● WHAT THE EXERCISE ASKS: Retype, word for word, the lines from the first line of the entries through the line that holds "F = 1144.0; CX = 750.0; CY = 498.5; CH = 1.65"; leave out the pictures.

● LISTING:
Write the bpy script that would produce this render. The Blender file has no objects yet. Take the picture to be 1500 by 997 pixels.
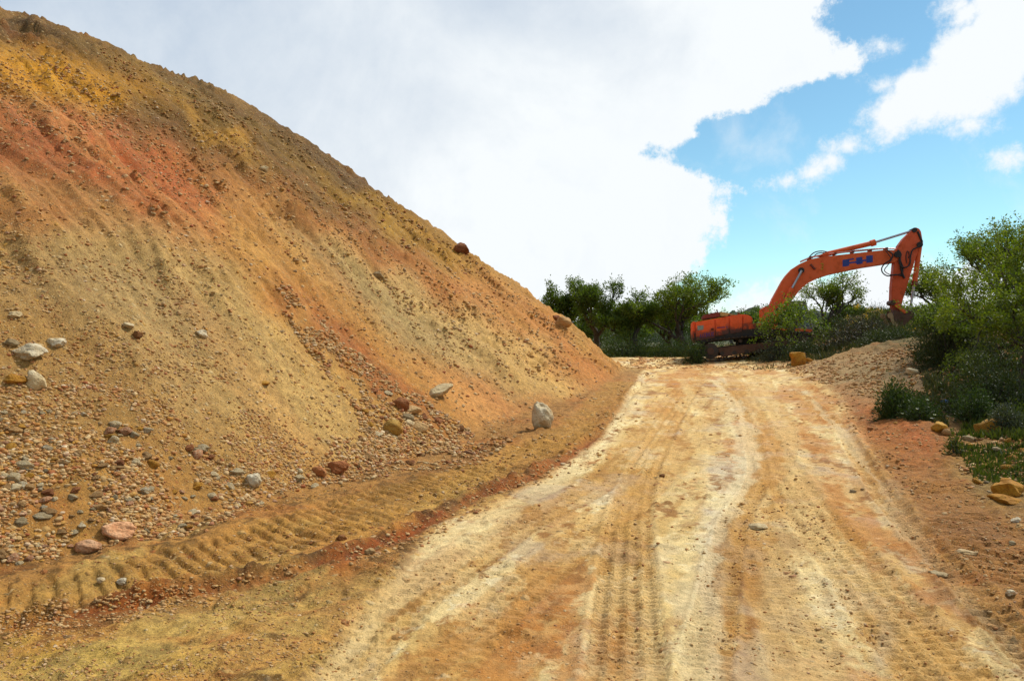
import bpy, math, random
import numpy as np
from mathutils import Vector
random.seed(7)
rng = np.random.default_rng(11)
PI = math.pi
SC = bpy.context.scene
COL = SC.collection
F = 1144.0; CX = 750.0; CY = 498.5; CH = 1.65

# ------------------------------------------------------------------ noise
_perm = np.random.default_rng(3).permutation(4096).astype(np.int64)
_val = np.random.default_rng(4).random(4096) * 2 - 1
def vnoise(x, y, seed=0):
    xi = np.floor(x).astype(np.int64); yi = np.floor(y).astype(np.int64)
    fx = x - xi; fy = y - yi
    fx = fx*fx*(3-2*fx); fy = fy*fy*(3-2*fy)
    def h(a, b): return _val[(_perm[(a + seed*131) & 4095] + b*37 + seed*17) & 4095]
    a = h(xi, yi); b = h(xi+1, yi); c = h(xi, yi+1); d = h(xi+1, yi+1)
    return (a*(1-fx)+b*fx)*(1-fy) + (c*(1-fx)+d*fx)*fy
def fbm(x, y, oct=4, seed=0, gain=.5):
    r = np.zeros(np.broadcast(x, y).shape); a = 1.; t = 0.
    c, s = math.cos(.6), math.sin(.6)
    for i in range(oct):
        r = r + a*vnoise(x, y, seed+i*7); t += a; a *= gain
        x, y = (x*c - y*s)*2.03 + 11.3, (x*s + y*c)*2.03 - 5.7
    return r/t
def sstep(a, b, x):
    t = np.clip((x-a)/(b-a), 0, 1); return t*t*(3-2*t)
def P(px, py, Y): return Vector(((px-CX)/F*Y, Y, CH-(py-CY)/F*Y))

# ------------------------------------------------------------------ terrain height
TPX = np.array([-600, 600, 900, 1000, 1100, 1180, 1250, 1300, 1350, 1420, 1500, 1700, 2300.])
TAB = {
 1.5: [0]*13, 4: [0]*13, 6: [0]*13,
 8:  [0,0,0,0,0,0,0,0,0,0,.02,.1,.1],
 10: [0,0,.03,.03,.03,.03,.03,.03,.05,.08,.12,.2,.3],
 12.5:[0,0,.08,.08,.08,.08,.1,.2,.34,.25,.3,.4,.5],
 16: [.1,.1,.2,.2,.2,.2,.22,.35,.4,.45,.5,.7,.8],
 20: [.2,.2,.33,.33,.33,.35,.5,.85,1.15,1.1,1.1,1.2,1.3],
 24: [.3,.3,.45,.45,.45,.55,1.2,1.5,1.62,1.65,1.7,1.9,2],
 28: [.3,.4,.54,.55,.55,.76,1.33,1.55,1.7,1.85,2.0,2.3,2.4],
 31: [.3,.4,.57,.57,.60,.88,1.35,1.6,1.8,2.1,2.3,2.6,2.8],
 34: [.3,.4,.5,.42,.74,1.06,1.4,1.65,1.9,2.3,2.6,3,3.2],
 38: [.3,.5,.82,.80,.85,1.15,1.7,1.8,2.0,2.6,3,3.3,3.4],
 45: [.3,.5,.8,.9,1.0,1.7,2.4,2.5,2.6,2.9,3.3,3.6,3.8],
 60: [.5,.5,.9,1,1.2,2.7,3.8,4.1,4.2,4.3,4.5,4.6,4.7],
 100:[1,1,1,1,1.5,3,4.3,4.5,4.5,4.6,4.7,4.8,4.8]}
_Ys = np.log(np.array(list(TAB.keys()))); _T = np.array(list(TAB.values()), float)
GN = 360
_gp = np.linspace(-600, 2300, GN); _gl = np.linspace(math.log(1.5), math.log(100), GN)
_t1 = np.array([np.interp(_gp, TPX, row) for row in _T])
_t2 = np.array([np.interp(_gl, _Ys, _t1[:, j]) for j in range(GN)]).T     # [lnY, px]
def blur(a, s, ax):
    k = np.exp(-.5*(np.arange(-3*s, 3*s+1)/s)**2); k /= k.sum()
    return np.apply_along_axis(lambda v: np.convolve(np.pad(v, 3*s, mode='edge'), k, 'valid'), ax, a)
_t2 = blur(blur(_t2, 3, 0), 3, 1)
def base_h(px, Y):
    a = np.clip((px+600)/2900*(GN-1), 0, GN-1.001)
    b = np.clip((np.log(np.maximum(Y, 1.5))-_gl[0])/(_gl[-1]-_gl[0])*(GN-1), 0, GN-1.001)
    i = a.astype(int); j = b.astype(int); fa = a-i; fb = b-j
    z = (_t2[j, i]*(1-fa)+_t2[j, i+1]*fa)*(1-fb) + (_t2[j+1, i]*(1-fa)+_t2[j+1, i+1]*fa)*fb
    return z*sstep(1, 4, Y)

FOOT = np.array([(0,5.7),(200,6.5),(380,8.0),(500,9.5),(640,12.0),(740,14.6),(830,17.9),(880,21.6),(903,25.0),(918,29.0)])
SIL = np.array([(0,23),(50,33),(90,43),(137,62),(160,72),(200,90),(233,105),(277,120),(317,133),(350,148),(383,170),(417,192),
 (443,207),(467,225),(500,249),(552,284),(591,311),(613,324),(653,350),(690,377),(729,404),(765,427),(810,461),(835,479),(860,499),(876,514),(892,527),(906,536),(918,542)])
CRY = np.array([(0,20.4),(150,23.5),(300,28),(500,32),(700,32.5),(800,31.5),(860,30.5),(905,29.8),(918,29.5)])
def mound_h(x, y):
    """(height, s) of the spoil heap; s = how far inside the foot (0 at the foot, 1 at the crest)"""
    r = np.hypot(x, y); az = np.arctan2(x, y)
    azc = np.clip(az, -math.radians(125), math.radians(60))
    u = np.tan(np.clip(azc, -math.radians(80), math.radians(60))); px = CX+u*F
    ca = np.cos(azc)
    Yf = np.interp(px, FOOT[:, 0], FOOT[:, 1]); Yc = np.interp(px, CRY[:, 0], CRY[:, 1])
    vy = np.interp(px, SIL[:, 0], SIL[:, 1])
    e = (CY-vy)/F
    zc = CH+e*Yc
    rf = Yf/np.maximum(ca, .05); rc = Yc/np.maximum(ca, .05); er = e*ca
    # left of the frame: straight foot and crest lines that run on past the viewer
    dx, dy = -.45, -.893; nx, ny = .893, -.45
    den = np.sin(azc)*nx+np.cos(azc)*ny
    k0 = (-3.74)*nx+5.7*ny
    xc0, yc0 = -.6556*20.4, 20.4
    k1 = xc0*nx+yc0*ny
    den = np.minimum(den, -.12)
    rf2 = k0/den; rc2 = k1/den
    out = px < 0
    rf = np.where(out, rf2, rf); rc = np.where(out, rc2, rc)
    ztop = CH+.4156*20.4
    zc = np.where(out, ztop, zc)
    er = np.where(out, (ztop-CH)/rc, er)
    zf = base_h(px, Yf)*sstep(600, 800, px)
    L = np.maximum(rc-rf, .3)
    t = (r-rf)/L
    m = (zc-zf)/L
    tt = np.clip(t, 0, 1)
    m0 = np.minimum(1.32*m, 1.6)
    h00 = 2*tt**3-3*tt**2+1; h10 = tt**3-2*tt**2+tt; h01 = -2*tt**3+3*tt**2; h11 = tt**3-tt**2
    z = h00*zf+h10*m0*L+h01*zc+h11*er*L
    d = r-rc
    z = np.where(t > 1, zc+er*d-.022*d*d, z)
    z = np.where(t < 0, zf+np.maximum(m*1.1, .8)*(r-rf), z)
    z = np.where((px > 918) | (az > 1), -5, z)
    z = np.where(np.abs(az) > math.radians(118), -5, z)
    return z, t, px
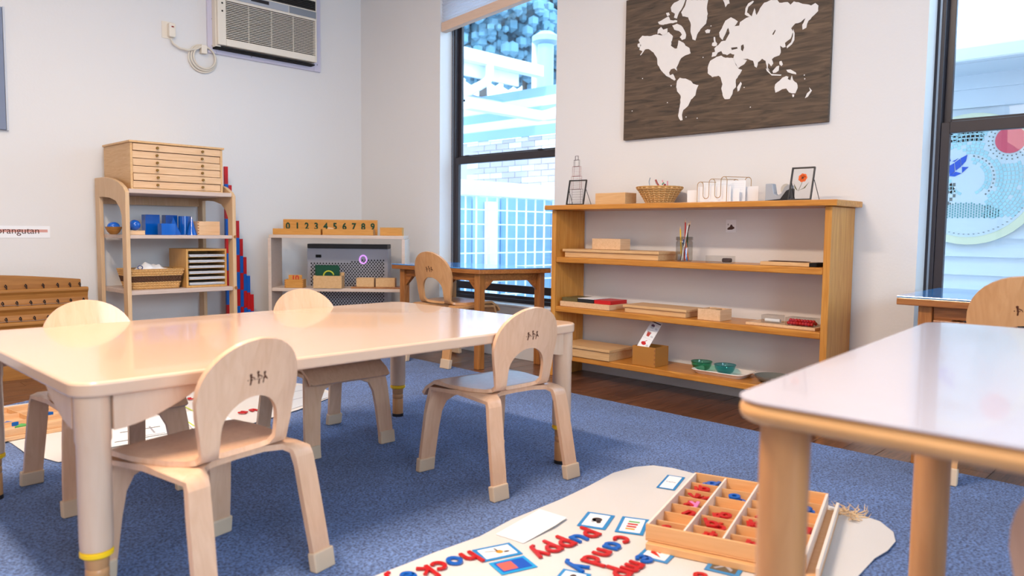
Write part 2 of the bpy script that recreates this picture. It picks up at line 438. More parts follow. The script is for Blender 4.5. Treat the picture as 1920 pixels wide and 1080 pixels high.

● TASK RESULT:
Write the bpy script that would produce this render. The Blender file has no objects yet. Take the picture to be 1500 by 997 pixels.
import bpy, math, random
import numpy as np
from mathutils import Vector
random.seed(7)
rng = np.random.default_rng(11)
PI = math.pi
SC = bpy.context.scene
COL = SC.collection
F = 1144.0; CX = 750.0; CY = 498.5; CH = 1.65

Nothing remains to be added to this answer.